Fianna Fáil: Suspicion of ordinary Gardaí 'not fair'

Commissioner O'Sullivan is due to appear before an Oireachtas committee tomorrow amid the latest Garda scandals

Fianna Fáil: Suspicion of ordinary Gardaí 'not fair'

Pictured Fianna Fail Finance Spokesperson Michael McGrath. Photo: Leah Farrell / Rollingnews.ie

Fianna Fáil says it is unfair that every ordinary member of An Garda Síochana is under a cloud of suspicion because of the handling of the latest controversies in the force.

Pressure is mounting on the Garda Commissioner to step down amid the scandal surrounding breath tests and speeding convictions.

Last week, management confirmed that between 2006 and 2016 there were 147,000 motor offences where a court summons was issued instead of a fine. 14,700 of those cases resulted in a penalty being imposed by the courts.

Separately, Gardaí discovered a massive discrepancy in their recorded number of breath tests, with almost a million extra tests recorded.

Yesterday, the Tanáiste and Justice Minister Frances Fitzgerald strongly defended Nóirín O'Sullivan.

She told the Dáil last night that the Commissioner is the best person to lead the force.

Minister Fitzgerald told deputies: "The Garda Commissioner was appointed by an independent process.

"She came through that process, and was deemed to be the best person to lead the reform and to lead An Garda Síochana."

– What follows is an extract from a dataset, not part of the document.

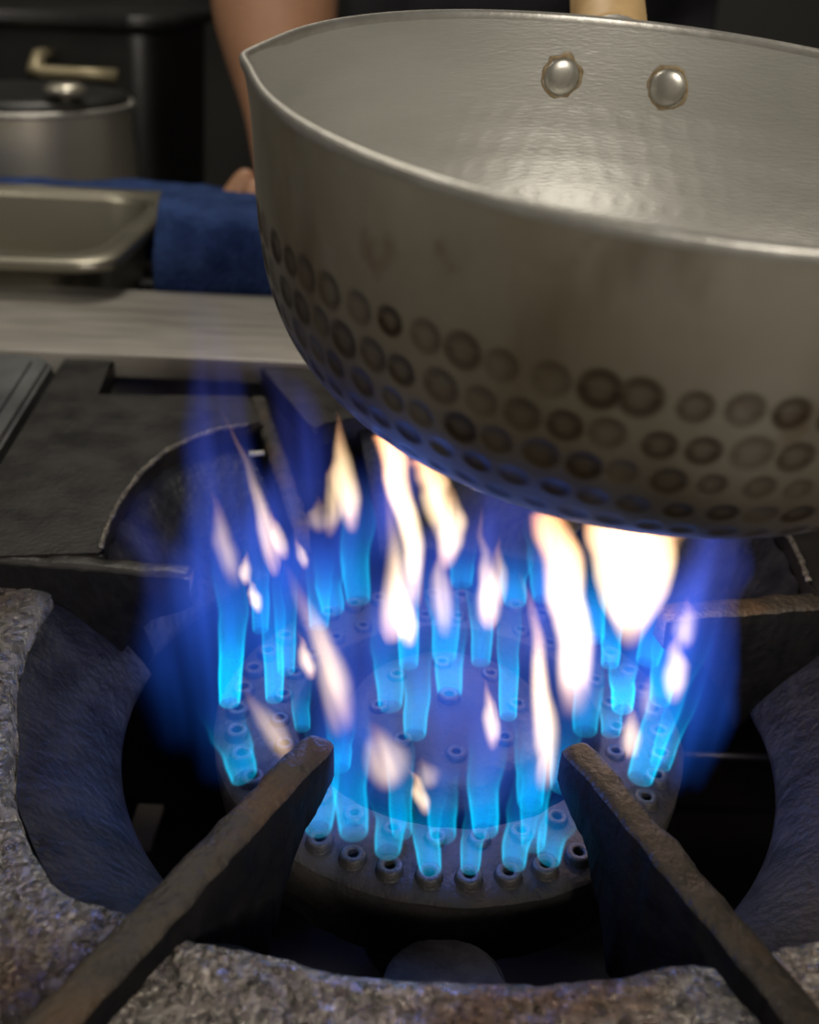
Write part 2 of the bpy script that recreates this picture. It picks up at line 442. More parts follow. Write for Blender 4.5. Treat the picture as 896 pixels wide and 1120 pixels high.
def dimple(t, a):
    """depth 0..1 and soot 0..1 of the hammer marks at depth fraction t, angle a (deg)"""
    best = (0, 0)
    for ri, (tr, off, rr) in enumerate(rows):
        if abs(t-tr) > .085: continue
        kk = (a/DA) - off
        for k in (math.floor(kk), math.floor(kk)+1):
            sc, dy, dx, st = dim[(ri, k % 72)]
            ac = (k+off)*DA + dx*.8
            r_here = prad(tr)
            sl = 1.0 if tr < .6 else 1.15
            du = math.radians(a-ac)*r_here; dv = (t-tr)*HH*sl + dy
            q = math.hypot(du, dv)/(rr*sc)
            if q < 1.25:
                dd = max(0, 1-q*q) if q < 1 else 0
                so = (.55+.45*math.exp(-((q-.75)/.28)**2)) * (1 if q < .95 else max(0, 1-(q-.95)/.22))
                if dv > 0: so *= 1.25
                cand = (dd, so*st*(1 if q < 1.2 else .4))
                if cand[1] > best[1] or cand[0] > best[0]: best = (max(cand[0], best[0]), max(cand[1], best[1]))
    return best
def spout(t, a):
    da = (a-180+180) % 360-180
    k = math.exp(-abs(da/7.0)**1.5)*max(0, 1-t/.30)**2
    return k
def pan_shell(name, inner):
    bm = bmesh.new(); lay = bm.verts.layers.float.new('soot'); brn = bm.verts.layers.float.new('low_brown'); NA = 900
    ts = [0]
    n1 = 150
    for i in range(1, n1+1): ts.append((i/n1)*.93)
    ts += [.95, .965, .98, .99, .996, 1.0]
    th = .0022
    rings = []
    for t in ts:
        row = []
        for i in range(NA):
            a = i*360/NA; ar = math.radians(a); r = prad(t); z = -HH*t
            d, so = dimple(t, a) if .27 < t < .95 else (0, 0)
            # slope of the profile gives the normal
            dt = .004; t2 = min(1, t+dt); t1 = max(0, t-dt)
            drr, dzz = prad(t2)-prad(t1), -HH*(t2-t1)
            nl = math.hypot(drr, dzz) or 1; nr, nz = -dzz/nl, drr/nl
            if t > .995: nr, nz = 0, -1
            off = -.00055*d
            if inner: off = -.00013*d - th
            rr = r + nr*off; zz = z + nz*off
            k = spout(t, a); rr += .0040*k; zz += -.0005*k
            p = PC + PU*(rr*math.cos(ar)) + PV*(rr*math.sin(ar)) + PN*zz
            v = bm.verts.new(p); v[lay] = so if not inner else 0; v[brn] = min(1, max(0, (t-.05)/.6))*(.55+.45*math.sin(math.radians(a-190)))  # browner towards the bottom, most on the near side
            row.append(v)
        rings.append(row)
    for a, b in zip(rings[:-1], rings[1:]):
        for i in range(NA):
            j = (i+1) % NA; bm.faces.new((a[i], a[j], b[j], b[i]))
    bm.faces.new(rings[-1])
    return bm, rings
def pan_mat():
    mt, N, L = new_mat('stained hammered aluminium'); b = N['Principled BSDF']
    b.inputs['Metallic'].default_value = .7
    tc = N.new('ShaderNodeTexCoord')
    def nz(s, lo, hi, st=(1,1,1), det=4):
        mp = N.new('ShaderNodeMapping'); mp.inputs['Scale'].default_value = st
        n = N.new('ShaderNodeTexNoise'); n.inputs['Scale'].default_value = s; n.inputs['Detail'].default_value = det
        r = N.new('ShaderNodeMapRange'); r.inputs[1].default_value = lo; r.inputs[2].default_value = hi
        L.new(tc.outputs['Object'], mp.inputs[0]); L.new(mp.outputs[0], n.inputs['Vector']); L.new(n.outputs[0], r.inputs[0]); return r.outputs[0]
    def mix(f, a, c2):
        x = N.new('ShaderNodeMix'); x.data_type = 'RGBA'
        L.new(f, x.inputs[0])
        if isinstance(a, tuple): x.inputs[6].default_value = (*a, 1)
        else: L.new(a, x.inputs[6])
        x.inputs[7].default_value = (*c2, 1); return x.outputs[2]
    c = mix(nz(18, .42, .7, (1,1,.5)), (.36,.335,.28), (.23,.20,.14))
    c = mix(nz(26, .54, .68, (1,1,.35)), c, (.14,.105,.062))
    c = mix(nz(45, .62, .74), c, (.18,.12,.07))
    at = N.new('ShaderNodeAttribute'); at.attribute_name = 'soot'
    mr = N.new('ShaderNodeMath'); mr.operation = 'MULTIPLY'; mr.inputs[1].default_value = .85; mr.use_clamp = True
    L.new(at.outputs['Fac'], mr.inputs[0])
    a2 = N.new('ShaderNodeAttribute'); a2.attribute_name = 'low_brown'
    pm = N.new('ShaderNodeMath'); pm.operation = 'MULTIPLY'; L.new(a2.outputs['Fac'], pm.inputs[0]); L.new(nz(20, .0, .6, (1,1,.4)), pm.inputs[1])
    c = mix(pm.outputs[0], c, (.085,.064,.040))
    c = mix(mr.outputs[0], c, (.032,.020,.010))
    L.new(c, b.inputs['Base Color'])
    r = N.new('ShaderNodeMapRange'); r.inputs[3].default_value = .46; r.inputs[4].default_value = .66
    L.new(nz(30, .3, .7), r.inputs[0]); L.new(r.outputs[0], b.inputs['Roughness'])
    bp = N.new('ShaderNodeBump'); bp.inputs['Distance'].default_value = .0002; bp.inputs['Strength'].default_value = .5
    L.new(nz(250, 0, 1), bp.inputs['Height']); L.new(bp.outputs[0], b.inputs['Normal'])
    return mt
M['pan_out'] = pan_mat()
M['pan_in'] = mat('dull aluminium inside', (.50,.49,.455), .50, .6, (.44,.43,.395), 14, .00015, 300, .5, stretch=(1,1,5))
M['pan_rim'] = mat('bright worn aluminium rim', (.50,.485,.45), .42, .8, (.42,.40,.36), 120, .0002, 300)
M['rivet'] = mat('rivet steel', (.50,.48,.43), .38, .95)
M['stain'] = mat('brown residue', (.20,.13,.06), .6, .4, (.30,.24,.15), 400)

bm, rings = pan_shell('pan_body', False)
from_bm('body', bm, M['pan_out'], pan)
bm, rings = pan_shell('pan_inner', True)
from_bm('inside_wall', bm, M['pan_in'], pan)
# rolled rim
bm = bmesh.new(); NA = 360; sec = [(0, -.0018), (.0002,.0), (-.0003,.0007), (-.0011,.0009), (-.0019,.0006), (-.0023,0), (-.0023,-.0018)]
rr = []
for i in range(NA):
    a = i; ar = math.radians(a); k = spout(0, a); row = []
    for dr, dz in sec:
        r = RP+.0040*k+dr; zz = dz-.0005*k
        row.append(bm.verts.new(PC+PU*(r*math.cos(ar))+PV*(r*math.sin(ar))+PN*zz))
    rr.append(row)
for i in range(NA):
    a, b = rr[i], rr[(i+1) % NA]
    for j in range(len(sec)-1): bm.faces.new((a[j], b[j], b[j+1], a[j+1]))
from_bm('rim', bm, M['pan_rim'], pan)
def pan_pt(a, t, off=0):
    ar = math.radians(a); r = prad(t)+off
    return PC+PU*(r*math.cos(ar))+PV*(r*math.sin(ar))-PN*(HH*t), (PU*math.cos(ar)+PV*math.sin(ar)).normalized()
for a in (99, 78.5):
    p, n = pan_pt(a, .215, -.0024)
    n = -n
    bm = bmesh.new()
    lathe(bm, [(0,.0019), (.0032,.0017), (.0054,.0011), (.0066,.0001), (.0067,-.0006)], 28)
    mx = Matrix.Translation(p) @ n.to_track_quat('Z', 'Y').to_matrix().to_4x4()
    bmesh.ops.transform(bm, matrix=mx, verts=bm.verts)
    rv = from_bm('rivet', bm, M['rivet'], pan)
    bm = bmesh.new()
    lathe(bm, [(.0064,.0002), (.0074,.00022), (.0077,.0)], 28)
    for v in bm.verts: v.co += Vector((v.co.x, v.co.y, 0))*.22*noise.noise(v.co*300+Vector((a,0,0)))
    bmesh.ops.transform(bm, matrix=mx, verts=bm.verts)
    o = from_bm('residue_ring', bm, M['stain'], rv); o['label'] = 'brown residue around the rivet'
# handle socket and wooden handle
hp, hn = pan_pt(89, .21, .0)
up = (hn*math.cos(math.radians(21)) + PN*math.sin(math.radians(21))).normalized()
mx = Matrix.Translation(hp) @ up.to_track_quat('Z', 'Y').to_matrix().to_4x4()
bm = bmesh.new()
lathe(bm, [(0,.0075), (.0125,.0075), (.0138,.012), (.0138,.018), (.0125,.019)], 32)
bmesh.ops.transform(bm, matrix=mx, verts=bm.verts)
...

The Government has proposed an independently-run 'root and branch investigation' into Garda procedures.

Commissioner O'Sullivan, meanwhile, is due to appear before an Oireachtas committee tomorrow.

Sinn Féin has already published a motion of no confidence in the Commissioner, while Solidarity-PBP has also said it is in the process of putting forward a motion.

Fianna Fáil has maintained that it cannot yet express confidence in Noirín O'Sullivan, but will 'review its options' after tomorrow's committee meeting.

Speaking on Newstalk Breakfast this morning, the party's finance spokesman Michael McGrath said several questions remain unanswered.

He argued: "We are going to have to once and for all deal with the culture within the force.

"The fact that the Commissioner has been unable to tell us exactly who was responsible for this scandal means that there is a shadow of doubt and a cloud of suspicion hanging over every ordinary member of the Gardaí today - and that's not fair."